The same type of sensitive response to the images of this amazing music is there in all Sherman’s performances. His Puerta del Viño from Book 2 of the Preludes is a tour de force of light and dark, of brilliance and despair. I admit I was relieved, in a way, to arrive at Bruyères (‘Briars’) on track 11, for this is the first truly relaxed work on the disc. It is in truth a sort of companion piece to La fille aux cheveux de lin from Book One, and Sherman fills it with appropriate charm and delicate humour, while avoiding coy sentimentality.

It is said that Prelude 10, Canope, named after the ancient Egyptian city, was inspired by the contemplation of two ancient Canopean jar-lids that Debussy kept on his work-desk. Certainly this is one of his most austere and enigmatic pieces, and once more, Sherman finds exactly the right timing and tonal gradation for it to make its effect. His voicing of the parallel chords is a joy – and this ability to sense the perspectives in the music, to give a graphic sense of foreground and background, is utterly transfixing in the final prelude Feux d’artifice (Fireworks) too. As the display fades – or rather, we seem to move further away from it - there is the most fleeting of allusions to La Marseillaise, barely perceptible. Once more, by the subtlety of his touch, Sherman finds the exact poetic tone to communicate the scene and its emotions.

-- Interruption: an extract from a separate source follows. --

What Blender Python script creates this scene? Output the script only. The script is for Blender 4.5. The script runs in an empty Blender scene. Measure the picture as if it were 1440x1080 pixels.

The sound of the piano is perfectly captured by the Avie technicians; the harp-like resonance of the strings in the softer music is so important, and it has been recorded exceptionally well, as have the fierce fortissimo moments.

There are so many great interpretations on disc of these works – to name but a few, Thibaudet, Arrau, and, perhaps greatest of all, Gieseking. But Sherman can certainly hold his own in such exalted company. On hearing this disc, I was once again awe-struck by the power of Debussy’s musical imagery; no praise for a performer can be higher than that.